»»

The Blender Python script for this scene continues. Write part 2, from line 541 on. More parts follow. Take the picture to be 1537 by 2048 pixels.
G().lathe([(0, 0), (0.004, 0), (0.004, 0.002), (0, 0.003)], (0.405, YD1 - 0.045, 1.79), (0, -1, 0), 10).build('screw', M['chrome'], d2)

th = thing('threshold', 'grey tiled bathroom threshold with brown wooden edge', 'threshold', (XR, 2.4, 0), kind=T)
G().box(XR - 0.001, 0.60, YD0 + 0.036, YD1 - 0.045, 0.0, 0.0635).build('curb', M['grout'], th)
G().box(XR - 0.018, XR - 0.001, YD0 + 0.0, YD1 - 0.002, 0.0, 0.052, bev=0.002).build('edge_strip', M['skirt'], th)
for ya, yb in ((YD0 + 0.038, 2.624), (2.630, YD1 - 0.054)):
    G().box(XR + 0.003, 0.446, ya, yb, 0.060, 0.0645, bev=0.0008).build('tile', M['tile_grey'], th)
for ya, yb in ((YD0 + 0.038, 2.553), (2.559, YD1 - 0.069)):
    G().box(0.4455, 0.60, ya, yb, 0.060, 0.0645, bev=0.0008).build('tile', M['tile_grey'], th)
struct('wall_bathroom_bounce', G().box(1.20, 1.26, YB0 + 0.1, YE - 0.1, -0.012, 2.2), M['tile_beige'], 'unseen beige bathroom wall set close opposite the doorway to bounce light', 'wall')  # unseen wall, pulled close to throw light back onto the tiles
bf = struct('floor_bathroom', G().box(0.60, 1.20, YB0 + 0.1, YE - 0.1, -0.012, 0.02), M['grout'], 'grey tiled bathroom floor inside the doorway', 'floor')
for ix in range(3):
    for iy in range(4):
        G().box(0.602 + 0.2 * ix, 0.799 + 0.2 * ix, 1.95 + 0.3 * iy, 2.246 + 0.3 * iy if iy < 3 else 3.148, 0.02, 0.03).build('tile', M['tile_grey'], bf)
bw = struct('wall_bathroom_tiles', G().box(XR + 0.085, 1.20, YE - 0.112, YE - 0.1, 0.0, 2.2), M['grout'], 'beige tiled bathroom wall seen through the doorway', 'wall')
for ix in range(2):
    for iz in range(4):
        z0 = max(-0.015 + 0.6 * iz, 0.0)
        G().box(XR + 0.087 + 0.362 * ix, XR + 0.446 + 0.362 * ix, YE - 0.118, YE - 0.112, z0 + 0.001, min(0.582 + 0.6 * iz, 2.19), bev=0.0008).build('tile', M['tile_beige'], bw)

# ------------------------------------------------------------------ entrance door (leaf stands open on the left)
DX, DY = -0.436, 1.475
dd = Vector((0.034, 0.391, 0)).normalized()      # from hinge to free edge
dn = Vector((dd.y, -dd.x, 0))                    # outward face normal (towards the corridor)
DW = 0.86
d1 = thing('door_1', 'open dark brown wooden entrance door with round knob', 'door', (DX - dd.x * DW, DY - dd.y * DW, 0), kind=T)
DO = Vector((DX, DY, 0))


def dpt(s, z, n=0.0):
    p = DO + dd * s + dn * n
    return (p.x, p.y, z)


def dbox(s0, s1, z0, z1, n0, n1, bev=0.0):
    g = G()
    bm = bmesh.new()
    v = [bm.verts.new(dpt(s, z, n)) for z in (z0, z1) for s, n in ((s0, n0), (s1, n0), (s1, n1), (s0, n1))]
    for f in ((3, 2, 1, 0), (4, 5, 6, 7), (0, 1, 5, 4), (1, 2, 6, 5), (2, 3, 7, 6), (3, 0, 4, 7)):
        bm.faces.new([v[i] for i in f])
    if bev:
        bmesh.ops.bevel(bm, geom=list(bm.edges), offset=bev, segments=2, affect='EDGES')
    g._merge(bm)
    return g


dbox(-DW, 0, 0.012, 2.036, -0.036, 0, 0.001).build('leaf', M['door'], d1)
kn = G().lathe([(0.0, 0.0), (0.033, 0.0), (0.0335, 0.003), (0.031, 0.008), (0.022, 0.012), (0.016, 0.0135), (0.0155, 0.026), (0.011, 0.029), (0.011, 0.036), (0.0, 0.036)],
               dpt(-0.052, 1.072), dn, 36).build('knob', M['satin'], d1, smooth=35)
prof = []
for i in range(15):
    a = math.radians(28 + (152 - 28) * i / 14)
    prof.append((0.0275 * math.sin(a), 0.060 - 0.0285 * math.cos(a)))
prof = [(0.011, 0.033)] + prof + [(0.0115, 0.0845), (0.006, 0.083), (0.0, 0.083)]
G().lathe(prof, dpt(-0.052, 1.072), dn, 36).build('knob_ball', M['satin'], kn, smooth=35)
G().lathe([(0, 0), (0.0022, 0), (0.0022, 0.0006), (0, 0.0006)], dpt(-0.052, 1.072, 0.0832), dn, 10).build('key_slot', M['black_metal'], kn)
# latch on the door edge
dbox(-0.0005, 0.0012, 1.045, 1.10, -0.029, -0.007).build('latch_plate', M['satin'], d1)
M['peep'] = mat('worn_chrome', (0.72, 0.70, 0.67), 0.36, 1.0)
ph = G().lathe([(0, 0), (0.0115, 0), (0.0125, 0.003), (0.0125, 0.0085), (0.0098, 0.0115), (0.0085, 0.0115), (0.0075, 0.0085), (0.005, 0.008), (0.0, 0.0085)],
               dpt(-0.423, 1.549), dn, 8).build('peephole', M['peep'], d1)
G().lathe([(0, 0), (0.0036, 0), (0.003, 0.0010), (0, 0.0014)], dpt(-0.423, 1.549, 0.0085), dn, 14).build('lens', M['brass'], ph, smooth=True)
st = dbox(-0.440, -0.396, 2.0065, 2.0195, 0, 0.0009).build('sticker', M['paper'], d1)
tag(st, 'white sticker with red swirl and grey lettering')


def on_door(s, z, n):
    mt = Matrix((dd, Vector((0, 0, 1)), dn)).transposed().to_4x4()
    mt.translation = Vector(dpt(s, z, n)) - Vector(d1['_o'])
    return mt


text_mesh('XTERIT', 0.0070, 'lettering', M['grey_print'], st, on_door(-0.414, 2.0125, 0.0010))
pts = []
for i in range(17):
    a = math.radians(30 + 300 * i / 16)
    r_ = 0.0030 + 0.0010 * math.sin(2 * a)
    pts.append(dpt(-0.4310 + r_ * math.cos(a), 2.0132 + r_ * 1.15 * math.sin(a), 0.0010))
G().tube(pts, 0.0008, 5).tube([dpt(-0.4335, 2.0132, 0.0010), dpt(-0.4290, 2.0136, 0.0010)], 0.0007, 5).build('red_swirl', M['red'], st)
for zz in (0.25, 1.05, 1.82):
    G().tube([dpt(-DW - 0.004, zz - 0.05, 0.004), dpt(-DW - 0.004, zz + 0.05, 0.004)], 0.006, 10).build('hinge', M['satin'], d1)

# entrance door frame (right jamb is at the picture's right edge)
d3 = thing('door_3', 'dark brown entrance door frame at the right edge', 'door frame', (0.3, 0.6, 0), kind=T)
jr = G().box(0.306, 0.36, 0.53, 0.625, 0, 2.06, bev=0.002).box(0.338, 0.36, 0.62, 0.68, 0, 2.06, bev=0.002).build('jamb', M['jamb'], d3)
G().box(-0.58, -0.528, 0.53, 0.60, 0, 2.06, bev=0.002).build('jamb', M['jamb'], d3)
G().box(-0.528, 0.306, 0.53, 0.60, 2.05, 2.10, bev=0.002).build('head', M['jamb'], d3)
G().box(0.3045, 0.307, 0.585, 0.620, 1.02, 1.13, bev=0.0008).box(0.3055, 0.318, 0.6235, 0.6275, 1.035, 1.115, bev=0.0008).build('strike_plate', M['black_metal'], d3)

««

### PROBLEM DESCRIPTION
Quote the material exactly, leaving nothing out.

### RESULT OF THE EXERCISE
The Blender Python script for this scene continues. Write part 2, from line 541 on. More parts follow. Take the picture to be 1537 by 2048 pixels.
G().lathe([(0, 0), (0.004, 0), (0.004, 0.002), (0, 0.003)], (0.405, YD1 - 0.045, 1.79), (0, -1, 0), 10).build('screw', M['chrome'], d2)

th = thing('threshold', 'grey tiled bathroom threshold with brown wooden edge', 'threshold', (XR, 2.4, 0), kind=T)
G().box(XR - 0.001, 0.60, YD0 + 0.036, YD1 - 0.045, 0.0, 0.0635).build('curb', M['grout'], th)
G().box(XR - 0.018, XR - 0.001, YD0 + 0.0, YD1 - 0.002, 0.0, 0.052, bev=0.002).build('edge_strip', M['skirt'], th)
for ya, yb in ((YD0 + 0.038, 2.624), (2.630, YD1 - 0.054)):
    G().box(XR + 0.003, 0.446, ya, yb, 0.060, 0.0645, bev=0.0008).build('tile', M['tile_grey'], th)
for ya, yb in ((YD0 + 0.038, 2.553), (2.559, YD1 - 0.069)):
    G().box(0.4455, 0.60, ya, yb, 0.060, 0.0645, bev=0.0008).build('tile', M['tile_grey'], th)
struct('wall_bathroom_bounce', G().box(1.20, 1.26, YB0 + 0.1, YE - 0.1, -0.012, 2.2), M['tile_beige'], 'unseen beige bathroom wall set close opposite the doorway to bounce light', 'wall')  # unseen wall, pulled close to throw light back onto the tiles
bf = struct('floor_bathroom', G().box(0.60, 1.20, YB0 + 0.1, YE - 0.1, -0.012, 0.02), M['grout'], 'grey tiled bathroom floor inside the doorway', 'floor')
for ix in range(3):
    for iy in range(4):
        G().box(0.602 + 0.2 * ix, 0.799 + 0.2 * ix, 1.95 + 0.3 * iy, 2.246 + 0.3 * iy if iy < 3 else 3.148, 0.02, 0.03).build('tile', M['tile_grey'], bf)
bw = struct('wall_bathroom_tiles', G().box(XR + 0.085, 1.20, YE - 0.112, YE - 0.1, 0.0, 2.2), M['grout'], 'beige tiled bathroom wall seen through the doorway', 'wall')
for ix in range(2):
    for iz in range(4):
        z0 = max(-0.015 + 0.6 * iz, 0.0)
        G().box(XR + 0.087 + 0.362 * ix, XR + 0.446 + 0.362 * ix, YE - 0.118, YE - 0.112, z0 + 0.001, min(0.582 + 0.6 * iz, 2.19), bev=0.0008).build('tile', M['tile_beige'], bw)

# ------------------------------------------------------------------ entrance door (leaf stands open on the left)
DX, DY = -0.436, 1.475
dd = Vector((0.034, 0.391, 0)).normalized()      # from hinge to free edge
dn = Vector((dd.y, -dd.x, 0))                    # outward face normal (towards the corridor)
DW = 0.86
d1 = thing('door_1', 'open dark brown wooden entrance door with round knob', 'door', (DX - dd.x * DW, DY - dd.y * DW, 0), kind=T)
DO = Vector((DX, DY, 0))


def dpt(s, z, n=0.0):
    p = DO + dd * s + dn * n
    return (p.x, p.y, z)


def dbox(s0, s1, z0, z1, n0, n1, bev=0.0):
    g = G()
    bm = bmesh.new()
    v = [bm.verts.new(dpt(s, z, n)) for z in (z0, z1) for s, n in ((s0, n0), (s1, n0), (s1, n1), (s0, n1))]
    for f in ((3, 2, 1, 0), (4, 5, 6, 7), (0, 1, 5, 4), (1, 2, 6, 5), (2, 3, 7, 6), (3, 0, 4, 7)):
        bm.faces.new([v[i] for i in f])
    if bev:
        bmesh.ops.bevel(bm, geom=list(bm.edges), offset=bev, segments=2, affect='EDGES')
    g._merge(bm)
    return g


dbox(-DW, 0, 0.012, 2.036, -0.036, 0, 0.001).build('leaf', M['door'], d1)
kn = G().lathe([(0.0, 0.0), (0.033, 0.0), (0.0335, 0.003), (0.031, 0.008), (0.022, 0.012), (0.016, 0.0135), (0.0155, 0.026), (0.011, 0.029), (0.011, 0.036), (0.0, 0.036)],
               dpt(-0.052, 1.072), dn, 36).build('knob', M['satin'], d1, smooth=35)
prof = []
for i in range(15):
    a = math.radians(28 + (152 - 28) * i / 14)
    prof.append((0.0275 * math.sin(a), 0.060 - 0.0285 * math.cos(a)))
prof = [(0.011, 0.033)] + prof + [(0.0115, 0.0845), (0.006, 0.083), (0.0, 0.083)]
G().lathe(prof, dpt(-0.052, 1.072), dn, 36).build('knob_ball', M['satin'], kn, smooth=35)
G().lathe([(0, 0), (0.0022, 0), (0.0022, 0.0006), (0, 0.0006)], dpt(-0.052, 1.072, 0.0832), dn, 10).build('key_slot', M['black_metal'], kn)
# latch on the door edge
dbox(-0.0005, 0.0012, 1.045, 1.10, -0.029, -0.007).build('latch_plate', M['satin'], d1)
M['peep'] = mat('worn_chrome', (0.72, 0.70, 0.67), 0.36, 1.0)
ph = G().lathe([(0, 0), (0.0115, 0), (0.0125, 0.003), (0.0125, 0.0085), (0.0098, 0.0115), (0.0085, 0.0115), (0.0075, 0.0085), (0.005, 0.008), (0.0, 0.0085)],
               dpt(-0.423, 1.549), dn, 8).build('peephole', M['peep'], d1)
G().lathe([(0, 0), (0.0036, 0), (0.003, 0.0010), (0, 0.0014)], dpt(-0.423, 1.549, 0.0085), dn, 14).build('lens', M['brass'], ph, smooth=True)
st = dbox(-0.440, -0.396, 2.0065, 2.0195, 0, 0.0009).build('sticker', M['paper'], d1)
tag(st, 'white sticker with red swirl and grey lettering')


def on_door(s, z, n):
    mt = Matrix((dd, Vector((0, 0, 1)), dn)).transposed().to_4x4()
    mt.translation = Vector(dpt(s, z, n)) - Vector(d1['_o'])
    return mt


text_mesh('XTERIT', 0.0070, 'lettering', M['grey_print'], st, on_door(-0.414, 2.0125, 0.0010))
pts = []
for i in range(17):
    a = math.radians(30 + 300 * i / 16)
    r_ = 0.0030 + 0.0010 * math.sin(2 * a)
    pts.append(dpt(-0.4310 + r_ * math.cos(a), 2.0132 + r_ * 1.15 * math.sin(a), 0.0010))
G().tube(pts, 0.0008, 5).tube([dpt(-0.4335, 2.0132, 0.0010), dpt(-0.4290, 2.0136, 0.0010)], 0.0007, 5).build('red_swirl', M['red'], st)
for zz in (0.25, 1.05, 1.82):
    G().tube([dpt(-DW - 0.004, zz - 0.05, 0.004), dpt(-DW - 0.004, zz + 0.05, 0.004)], 0.006, 10).build('hinge', M['satin'], d1)

# entrance door frame (right jamb is at the picture's right edge)
d3 = thing('door_3', 'dark brown entrance door frame at the right edge', 'door frame', (0.3, 0.6, 0), kind=T)
jr = G().box(0.306, 0.36, 0.53, 0.625, 0, 2.06, bev=0.002).box(0.338, 0.36, 0.62, 0.68, 0, 2.06, bev=0.002).build('jamb', M['jamb'], d3)
G().box(-0.58, -0.528, 0.53, 0.60, 0, 2.06, bev=0.002).build('jamb', M['jamb'], d3)
G().box(-0.528, 0.306, 0.53, 0.60, 2.05, 2.10, bev=0.002).build('head', M['jamb'], d3)
G().box(0.3045, 0.307, 0.585, 0.620, 1.02, 1.13, bev=0.0008).box(0.3055, 0.318, 0.6235, 0.6275, 1.035, 1.115, bev=0.0008).build('strike_plate', M['black_metal'], d3)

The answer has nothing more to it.